PSU Fried Components

AragoZ

Honorable
Nov 30, 2012
8
0
10,510
Hello, I am having trouble with my newly built system.

The PC ran fine for a hour, I managed to install windows 10 Pro to the SSD, after restarting to finalize windows installation system refused to post, screen went black.

I assumed the problem was my old Gigabyte GTX 670 and swapped it out to my newer card MSI GTX 1060 6GT OC, system still refused to post.

New system specs -
Motherboard: Asrock H270 Pro4
PSU:Coolermaster B600 V2
CPU:Intel i5 7600K
RAM: Crucial 4GB x2 DDR4 2400 MHz
Cooler: Idcooling Frostflow 240L - W

I tried other PCI express slots on both of the motherboards, and with both my old PSU and the new one.
Should I assume that the PSU killed the PCI express slots on my old motherboard too? I can't test this, no more GPU's that previously worked...

Now I am sitting here with 2 dead cards and a dead motherboard, I am assuming that the Coolermaster PSU fried the components.

I have tried both GPU's to my old system, black screen and fans spinning on both.
Should I RMA the PSU, and hope for the best on GPU's and motherboard?
I am not sure about the damage on CPU and RAM, I can only hope that they didn't die too.
The ssd is fine, tested it with my old system.

I am aware that if the PSU fried the motherboard and GPU's there is little to no chance get my GPU's and motherboard fixed via warranty, since it wasn't their product that failed.

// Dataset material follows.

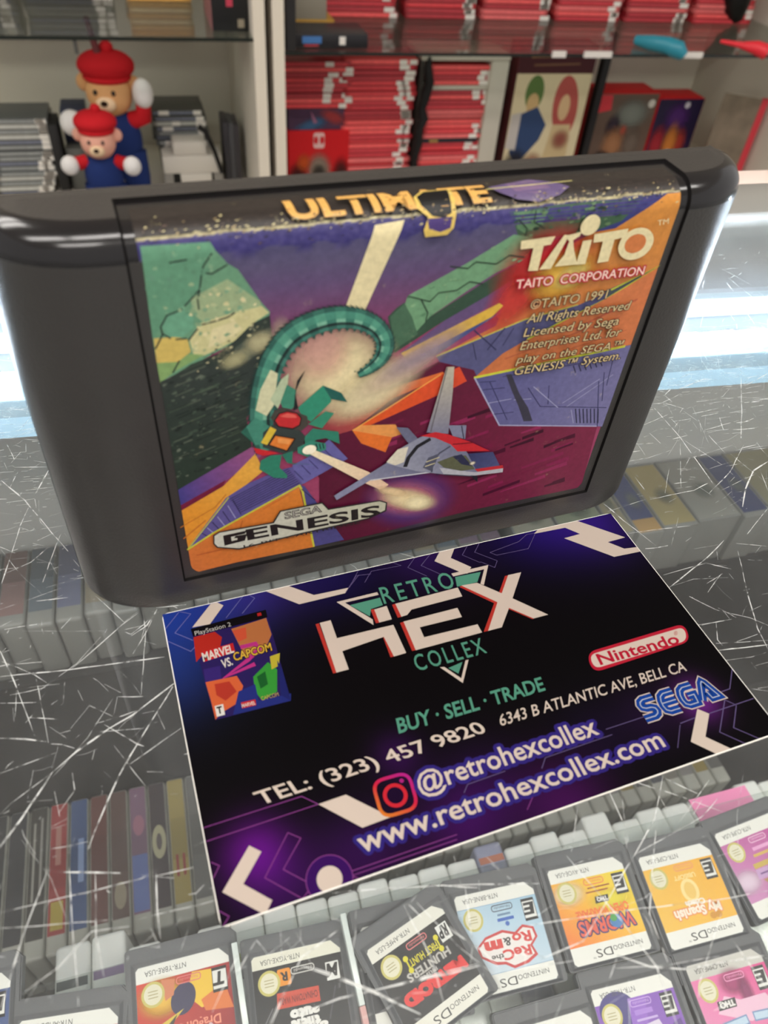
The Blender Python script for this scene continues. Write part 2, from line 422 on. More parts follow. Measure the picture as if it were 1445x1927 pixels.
# upper shelf of the right cabinet: six piles
GU = 'red game cases piled on the upper glass shelf'
UP = [(412, 'pile beside the wooden panel'), (600, 'second pile on the upper shelf'), (788, 'third pile on the upper shelf'), (975, 'fourth pile on the upper shelf'), (1160, 'fifth pile on the upper shelf'), (1350, 'last pile on the upper shelf, far right')]
for k, (x, w) in enumerate(UP): stack(8, x, 1868, -299, REDS, w, GU, 4, offs(8, 138, 150, k))
# lower bay
GL = 'red game cases piled in the lower bay'
stack(9, 294, 1782, -458, REDS, 'short pile by the cabinet post', GL, 4, offs(9, 80, 120, 11), L=145)
stack(26, 443, 1782, -631, REDS, 'tall pile left of the black cable', GL, 5, offs(26, 110, 148, 12))
stack(4, 644, 1784, -631+102, REDS, 'pile just above the black case', GL, 4, offs(4, 110, 135, 13), L=142)
stack(6, 640, 1784, -631+145.5, REDS, 'middle pile under the grey riser', GL, 4, offs(6, 105, 128, 15), L=142)
stack(9, 636, 1784, -631, REDS, 'lowest pile under the grey riser', GL, 5, offs(9, 100, 128, 14), L=140)
stack(4, 646, 1784, -412.6, REDS, 'pile on the pale bar under the grey riser', GL, 2, [122, 120, 122, None], L=140)
bc = make_case('game_case', 'black game case lying between two red piles under the grey riser', (26, 26, 34), L=146, key='black', inner=(30, 32, 42))
bc.location = Vector((640, 1783, -631+91.5))*MM
box('gold_emblem', mat('gold_print', (168, 130, 70), .5), (22, 44, -.6, -.15, 2, 8), bc)

# grey riser around the third pile
M_RIS = mat('riser_grey', (196, 190, 176), .5, .3)
t = thing('display_riser', 'pale grey display riser framing the third pile of red cases', 'riser', (0, 0, -631))
box('top_plate', M_RIS, (622, 838, 1776, 1900, 270, 284), t, bev=3); box('side_panel', M_RIS, (792, 836, 1774, 1900, 0, 270), t, bev=3)
box('cross_bar', M_RIS, (634, 792, 1780, 1896, 209, 218), t, bev=2); box('side_panel', mat('riser_dark', (70, 66, 62), .5), (622, 631, 1778, 1900, 0, 270), t)
# black cable
bm = bmesh.new(); add_tube(bm, [(636, 1766, -350), (634, 1764, -372), (640, 1763, -400), (634, 1764, -432), (628, 1764, -456), (634, 1763, -476), (626, 1764, -500), (628, 1765, -530), (622, 1766, -566), (624, 1764, -600), (626, 1766, -629)], [3, 9, 11, 11, 9, 13, 10, 11, 8, 7, 6], 10)
tag(obj('headset_cable', bm, mat('black_rubber', (24, 22, 22), .6, .3), smooth=60), 'thick black cable hanging between the red piles', 'cable')
# two boxed games below the short pile
def art_box(name, label, cat, x0, x1, y0, y1, z0, z1, body, shapes, base, side='front'):
    t = thing(name, label, cat, ((x0+x1)/2, y0, z0)); cx = (x0+x1)/2; w = (x1-x0)/2; h = z1-z0
    box('carton', body, (-w, w, 0, y1-y0, 0, h), t, bev=1)
    k = Ink(.08); k.poly([(-w+1, 1), (w-1, 1), (w-1, h-1), (-w+1, h-1)], base); k.feed(shapes(w, h))
    k.build('cover_print', ink_mat('carton_print', .5, .3), t, place=lambda x, y, z: (x, -.1-z, y), clip=(-w+.8, w-.8, .8, h-.8))
    return t
M_REDBOX = mat('red_carton', (214, 26, 34), .5, .3); M_DARKBOX = mat('dark_carton', (46, 34, 52), .5, .3)
def sh1(w, h): return [('e', (-w*.2, h*.2), w*.9, h*.4, 20, (70, 110, 150), .9), ('e', (w*.6, h*.6), w*.6, h*.4, -20, (190, 70, 70), .8), ('e', (-w*.5, h*.8), w*.7, h*.3, 0, (90, 60, 90), .8), ('p', [(-w*.1, h*.3), (w*.05, h*.35), (-w*.2, h*.9)], (170, 110, 140))]
art_box('boxed_game', 'dark blue and purple game box on top of the bright red box', 'game box', 317, 448, 1782, 1890, -504, -459, M_DARKBOX, sh1, (84, 58, 84))
def sh2(w, h): return [('r', [(-w*.18, h*.97), (w*.18, h*.97), (w*.18, h*.7), (-w*.18, h*.7)], 6, 0, (240, 200, 196)), ('e', (-w*.1, h*.84), 5, 9, 0, (214, 26, 34), 1), ('e', (w*.1, h*.84), 5, 9, 0, (214, 26, 34), 1), ('e', (0, h*.3), w*.5, h*.38, 0, (150, 140, 124), 1, True), ('e', (0, h*.25), w*.28, h*.2, 0, (60, 54, 48), 1, True), ('e', (-w*.7, h*.2), w*.4, h*.3, 0, (70, 24, 24), .9), ('e', (w*.75, h*.2), w*.35, h*.4, 0, (60, 24, 24), .9), ('e', (-w*.5, h*.45), w*.3, h*.2, 0, (220, 100, 40), .7)]
art_box('boxed_game', 'bright red game box with a white emblem at the foot of the short pile', 'game box', 316, 460, 1776, 1890, -631, -504.5, M_REDBOX, sh2, (216, 24, 32))
# large art box standing behind
def sh3(w, h): return [('p', [(-w, h*.8), (w, h*.8), (w, h), (-w, h)], (70, 24, 30)), ('l', [(-w*.7, h*.92), (w*.7, h*.93)], 6, (150, 110, 70)), ('l', [(-w*.6, h*.86), (w*.6, h*.87)], 4, (120, 84, 60)),
    ('e', (-w*.45, h*.66), w*.24, h*.13, 0, (92, 120, 62), 1), ('e', (-w*.45, h*.58), w*.16, h*.08, 0, (206, 172, 120), 1), ('p', [(-w*.75, h*.5), (-w*.3, h*.56), (w*.02, h*.42), (-w*.1, h*.3), (-w*.6, h*.1), (-w*.85, h*.2)], (48, 70, 110)), ('p', [(-w*.95, h*.5), (-w*.7, h*.52), (-w*.7, h*.22), (-w*.98, h*.24)], (200, 192, 186)), ('e', (-w*.65, h*.1), w*.4, h*.16, 0, (40, 36, 44), .9),
    ('e', (w*.45, h*.55), w*.34, h*.24, 8, (182, 84, 76), 1), ('e', (w*.42, h*.55), w*.15, h*.1, 0, (220, 184, 140), 1), ('p', [(w*.2, h*.42), (w*.7, h*.42), (w*.8, h*.05), (w*.05, h*.05)], (204, 180, 136)), ('e', (w*.5, h*.3), w*.3, h*.1, 0, (150, 60, 60), .7), ('e', (-w*.1, h*.1), w*.3, h*.14, 40, (176, 124, 100), .9), ('p', [(-w, 0), (w, 0), (w, h*.07), (-w, h*.05)], (110, 40, 44))]
art_box('poster_box', 'cream and maroon art box with a green shape and a pink shape', 'game box', 866, 1066, 1790, 1850, -631, -330, mat('maroon_carton', (92, 34, 40), .5), sh3, (222, 206, 168))
bm = bmesh.new(); add_box(bm, 1089, 1107, 1790, 1812, -631, -306); add_box(bm, 1084, 1112, 1786, 1816, -631, -622)
tag(obj('shelf_post', bm, M_BLACK, smooth=40), 'slim black upright post beside the art box', 'post')
def sh4(w, h): return [('p', [(-w, h*.74), (-w*.55, h*.78), (-w*.6, h*.98), (-w, h*.98)], (222, 60, 70)), ('e', (w*.2, h*.72), w*.75, h*.26, 0, (128, 132, 124), 1, True), ('e', (w*.8, h*.86), 10, 10, 0, (220, 214, 204), 1), ('e', (-w*.35, h*.55), w*.3, h*.2, 0, (52, 40, 56), 1, True), ('e', (-w*.2, h*.3), w*.5, h*.3, 0, (176, 122, 84), .9), ('e', (w*.45, h*.3), w*.4, h*.3, 0, (120, 104, 92), .9), ('e', (-w*.5, h*.1), w*.4, h*.14, 0, (44, 38, 44), 1, True), ('e', (w*.05, h*.5), w*.15, h*.1, 0, (190, 90, 70), .8)]
art_box('boxed_game', 'red topped game box with a grey brown cover, right of the post', 'game box', 1140, 1312, 1850, 1940, -631, -452, M_REDBOX, sh4, (106, 84, 72))
def sh5(w, h): return [('e', (0, h*.7), w*.7, h*.3, 0, (80, 36, 110), 1, True), ('e', (w*.3, h*.9), 8, 8, 0, (206, 200, 210), 1), ('e', (-w*.6, h*.3), w*.45, h*.35, 0, (170, 40, 52), .95), ('e', (w*.4, h*.3), w*.4, h*.3, 0, (176, 60, 50), .9), ('e', (0, h*.3), w*.4, h*.4, 0, (214, 130, 56), .95), ('e', (0, h*.12), w*.2, h*.12, 0, (220, 200, 180), .9)]
art_box('boxed_game', 'red topped game box with a purple and fiery cover', 'game box', 1322, 1460, 1858, 1940, -631, -468, M_REDBOX, sh5, (36, 26, 62))
# case leaning on the right side wall
t = thing('art_book', 'grey brown book with a red spine leaning by the right cabinet wall', 'book', (1462, 1790, -631), radians(-34))
box('cover', mat('art_book_cover', (128, 114, 98), .5, .3, var=.5, vscale=24), (0, 94, 0, 3, 0, 196), t); box('spine', mat('book_red', (206, 54, 66), .5), (94, 110, -1, 16, 0, 196), t)
box('pages', M_EDGE, (1, 94, 3, 15, 2, 194), t)
# tags and loose bits along the front edge of the right shelf
for i, (x0, x1, w) in enumerate(((842, 872, 'on the shelf edge above the art box'), (916, 980, 'wide one on the shelf edge above the black post'), (1158, 1204, 'on the shelf edge right of the teal clip'))):
    tag(box('price_tag', M_STICK, (x0, x1, 1583, 1589.5, -304, -293)), 'small white price tag '+w, 'price tag', 'price tags on the shelf edge')
bm = bmesh.new(); add_tube(bm, [(1076, 1660, -288), (1096, 1630, -286), (1118, 1602, -284), (1138, 1582, -288), (1150, 1576, -297)], [10, 15, 17, 18, 11], 12)
o = tag(obj('teal_clip', bm, mat('teal_plastic', (44, 140, 160), .4), smooth=60), 'teal plastic grip poking over the edge of the right shelf', 'controller grip')
bm = bmesh.new(); add_tube(bm, [(1280, 1640, -284), (1310, 1612, -284), (1340, 1590, -284), (1362, 1578, -290)], [4, 6, 14, 16], 12)
tag(obj('red_strap', bm, mat('red_strap', (238, 44, 58), .5), smooth=60), 'bright red strap end at the right end of the shelf', 'strap')
bm = bmesh.new(); add_tube(bm, [(1452, 1880, -180), (1458, 1878, -230), (1470, 1876, -262), (1484, 1874, -292)], [46, 44, 34, 16], 14)
tag(obj('headset', bm, M_BLACK, smooth=60), 'black rounded headset at the far right of the upper shelf', 'headset')
# things at the left end of the right shelf
box_t = thing('boxed_game', 'grey boxed set with a yellow band beside the post on the upper shelf', 'game box', (352, 1750, -299))
box('carton', mat('grey_carton', (150, 142, 126), .5), (-36, 44, 0, 90, 0, 70), box_t, bev=1); box('yellow_band', mat('yellow_band', (206, 160, 70), .5), (-37, 60, -1.5, 92, 8, 20), box_t)
bt = thing('boxed_game', 'flat black box with a blue mark at the front of the upper shelf', 'game box', (370, 1620, -299))
box('carton', mat('black_carton', (34, 32, 36), .4), (-84, 82, 0, 90, 0, 24), bt, bev=1); box('blue_mark', mat('blue_mark', (70, 120, 180), .5), (-50, -12, -.6, 0, 8, 20), bt); box('red_mark', mat('red_mark', (190, 60, 70), .5), (-46, -18, -.6, 0, 3, 6), bt); box('white_mark', M_STICK, (24, 36, -.6, 0, 6, 20), bt)
bm = bmesh.new(); add_box(bm, 286, 304, 1600, 1622, -299, 40)
tag(obj('cable_reel', bm, mat('dark_strip', (36, 34, 34), .5)), 'tall dark box spine standing against the post', 'game box')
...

All the problems started after restart button was pressed, all was smooth sailing before that.

I tried to include everything, hopefully this helps with the trouble shooting.
 
Solution
For the new PC ( the i5 7600K), do you have other air cooler to try? If the PC will not boot without the boot device and RAM, that means either the MB or cpu has problem, and usually the problem is from the MB.
Try to remove the GPU and clear the CMOS by the jumper first. Then using onboard iGPU to boot the PC to see the PC works or not. If it does boot you know at least the PC is fine, the only problem related to either the PSU or GPU.

The CM b600v2 is not the good PSU, you should return it anyway. Buy other good brand PSU, more info: How to buy a PSU http://www.tomshardware.com/t/power-supplies/

Also when you switch the GPU in either old or new system, do you use DDU to unstall the old GPU driver first? http://www.guru3d.com/files-details/display-driver-uninstaller-download.html
 

AragoZ

Honorable
Nov 30, 2012
8
0
10,510
I have now reset my CMOS on the old system and cleaned my drivers with DDU, the GPU started working again! one less pc to trouble shoot.

The new system seems to power on for 3-6 seconds and shuts down after that, and restarts again to stay on until it is manually shut down, I tried to reset CMOS on that system too, it didn't do anything.

Nothing on onboard video.

I might take the whole system apart and try to power it on with only CPU attached to the motherboard.

I now have taken the whole system apart -
Picture

Still not posting, I tried without RAM too, still powering the system on for 3-6 seconds, shutting down and after that the system stays on.